In the 17-nation euro zone, the manufacturing Purchasing Managers' Index remained below 50 for a 13th month, though the contraction was less deep than in July, data company Markit reported Monday. The August index was 45.1, compared with 44 in July.

That and other economic indicators could persuade the European Central Bank as soon as this week to take action, such as cutting its benchmark interest rate, already at a record low, or setting out plans to buy the government bonds of weaker member states, including Spain.

"We expect the ECB to cut interest rates from 0.75% to 0.50% by October, with a move very possible as soon as its September meeting this Thursday," said Howard Archer, economist at consultancy IHS Global Insight.

Manufacturing in South Korea, whose exports have been hit hard by weakening foreign demand, shrank in August, though less sharply than in July. In Taiwan, which also depends heavily on consumers overseas, the pace of the contraction deepened.

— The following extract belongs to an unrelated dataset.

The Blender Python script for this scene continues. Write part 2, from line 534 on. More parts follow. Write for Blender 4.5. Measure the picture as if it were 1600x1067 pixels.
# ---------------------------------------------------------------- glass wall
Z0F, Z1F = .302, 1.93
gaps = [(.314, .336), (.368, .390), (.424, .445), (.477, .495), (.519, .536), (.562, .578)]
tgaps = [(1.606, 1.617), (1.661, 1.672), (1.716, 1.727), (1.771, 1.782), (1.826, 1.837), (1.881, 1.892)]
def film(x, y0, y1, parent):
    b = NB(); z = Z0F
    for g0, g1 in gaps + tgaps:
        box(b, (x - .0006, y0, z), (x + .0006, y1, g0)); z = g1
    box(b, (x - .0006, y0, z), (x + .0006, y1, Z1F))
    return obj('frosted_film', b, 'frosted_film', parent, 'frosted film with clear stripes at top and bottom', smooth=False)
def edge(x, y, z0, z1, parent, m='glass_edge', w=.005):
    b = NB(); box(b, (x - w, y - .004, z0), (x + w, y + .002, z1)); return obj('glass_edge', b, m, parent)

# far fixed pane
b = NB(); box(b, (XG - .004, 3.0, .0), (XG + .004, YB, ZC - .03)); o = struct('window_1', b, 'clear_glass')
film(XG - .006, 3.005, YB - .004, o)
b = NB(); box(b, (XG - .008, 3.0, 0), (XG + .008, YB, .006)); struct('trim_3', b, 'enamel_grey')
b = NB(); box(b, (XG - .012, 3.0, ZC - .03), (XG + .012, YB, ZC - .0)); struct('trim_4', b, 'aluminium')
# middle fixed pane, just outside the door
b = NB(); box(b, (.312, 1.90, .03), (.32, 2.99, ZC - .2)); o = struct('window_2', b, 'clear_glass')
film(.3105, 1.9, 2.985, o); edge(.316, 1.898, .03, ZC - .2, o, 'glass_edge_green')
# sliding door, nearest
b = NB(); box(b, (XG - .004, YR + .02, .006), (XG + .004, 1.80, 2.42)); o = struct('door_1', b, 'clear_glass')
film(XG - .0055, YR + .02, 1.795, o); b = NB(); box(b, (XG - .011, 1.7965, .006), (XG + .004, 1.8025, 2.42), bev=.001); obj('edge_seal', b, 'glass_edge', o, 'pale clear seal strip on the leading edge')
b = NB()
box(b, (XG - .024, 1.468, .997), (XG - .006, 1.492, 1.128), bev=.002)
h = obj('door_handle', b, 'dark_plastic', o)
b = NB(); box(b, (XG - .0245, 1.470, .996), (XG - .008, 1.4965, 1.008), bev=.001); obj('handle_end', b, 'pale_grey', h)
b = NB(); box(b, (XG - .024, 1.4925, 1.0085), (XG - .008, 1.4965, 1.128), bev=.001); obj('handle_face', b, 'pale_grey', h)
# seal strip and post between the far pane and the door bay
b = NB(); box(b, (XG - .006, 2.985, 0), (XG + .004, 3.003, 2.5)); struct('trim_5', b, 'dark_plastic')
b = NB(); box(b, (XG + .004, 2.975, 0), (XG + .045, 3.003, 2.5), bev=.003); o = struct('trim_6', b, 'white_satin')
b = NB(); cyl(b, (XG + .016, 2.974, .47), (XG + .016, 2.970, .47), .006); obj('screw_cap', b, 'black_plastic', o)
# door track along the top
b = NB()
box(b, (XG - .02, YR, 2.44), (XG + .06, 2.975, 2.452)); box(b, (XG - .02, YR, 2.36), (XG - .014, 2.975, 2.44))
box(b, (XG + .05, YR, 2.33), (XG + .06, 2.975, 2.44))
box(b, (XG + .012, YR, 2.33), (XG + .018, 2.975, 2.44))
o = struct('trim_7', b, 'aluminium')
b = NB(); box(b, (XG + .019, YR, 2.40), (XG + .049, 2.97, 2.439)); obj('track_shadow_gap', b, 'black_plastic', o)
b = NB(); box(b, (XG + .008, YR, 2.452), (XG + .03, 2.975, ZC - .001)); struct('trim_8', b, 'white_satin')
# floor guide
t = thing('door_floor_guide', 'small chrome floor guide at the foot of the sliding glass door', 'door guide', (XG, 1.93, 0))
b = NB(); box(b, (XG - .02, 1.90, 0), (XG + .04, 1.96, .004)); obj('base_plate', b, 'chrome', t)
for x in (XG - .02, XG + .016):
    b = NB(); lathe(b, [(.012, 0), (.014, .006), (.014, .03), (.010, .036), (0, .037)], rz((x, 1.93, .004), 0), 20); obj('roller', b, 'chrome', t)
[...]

India's manufacturing continued to expand, but at a slower pace, while in Indonesia—Southeast Asia's biggest economy—manufacturing picked up steam, offering a tentative positive signal for Asia's prospects.

Asia's economy "is slowing, perhaps a little bit more than people were planning for, but it's still outgrowing every other part of the world," said Endre Pedersen, managing director for fixed income at Manulife Asset Management, which manages $37 billion in Asian fixed-income investments.

"I'm not expecting to see continued further weakness into 2013. I think it will plateau out, probably over the next few months," he said. "But obviously, I think it's much more dependent on how it plays out in Europe and the U.S."

The euro-zone economy shrank 0.2% in the second quarter from the first, or 0.7% at an annualized rate, while the number of unemployed people in the bloc has climbed to a record of more than 18 million, or 11.3%, helping push consumer and business confidence down to a three-year low.

"The [manufacturing] sector is on course to act as a drag on gross domestic product in the third quarter," said Rob Dobson, senior economist at Markit, adding that improvement is unlikely until "regional structural issues are addressed and the broader global backdrop brightens."

The pace of manufacturing decline slowed in the Continent's biggest economy, Germany, and in France. But new orders for German exports, the driving force of the country's economy, suffered their steepest retreat since April 2009, underscoring the vulnerability of the economy to global stagnation.

A weaker German economy could curb the country's willingness to bankroll future euro-zone rescue efforts. Markit's data showed manufacturing activity also fell month-to-month in France, Spain and Greece in August—albeit at a lessened pace. The decline steepened in Italy. Only Ireland showed month-to-month growth in its factory sector.

The outlook for Asia's exports isn't good, considering the euro zone's troubles and only a patchy recovery in the U.S., where Federal Reserve Chairman Ben Bernanke on Friday bolstered expectations the Fed may pump more money into the economy to spur growth.

South Korea's exports—a bellwether of Asia's export trends—fell 6.2% in August from a year earlier, with shipments to nearly all major global markets falling.

The signals aren't all negative. India's manufacturing continued to expand, though the HSBC PMI ticked down to 52.8 in August from 52.9 in July. There also were signs of strength in China outside the manufacturing sector. The official nonmanufacturing PMI, which includes retail, aviation, software, real estate and construction, rose to 56.3 in August from 55.6.

In Indonesia, HSBC's manufacturing PMI edged higher, to 51.6 in August from 51.4 in July, with export orders falling at a slower pace as the percentage of respondents who saw higher external orders nearly doubled.

"In light of the ongoing deterioration in PMIs around the region, Indonesia's new export orders may also be an important leading indicator of the strength of demand across broader Asia—it is, after all, a key supplier of raw and intermediate goods to major markets such as China," HSBC said.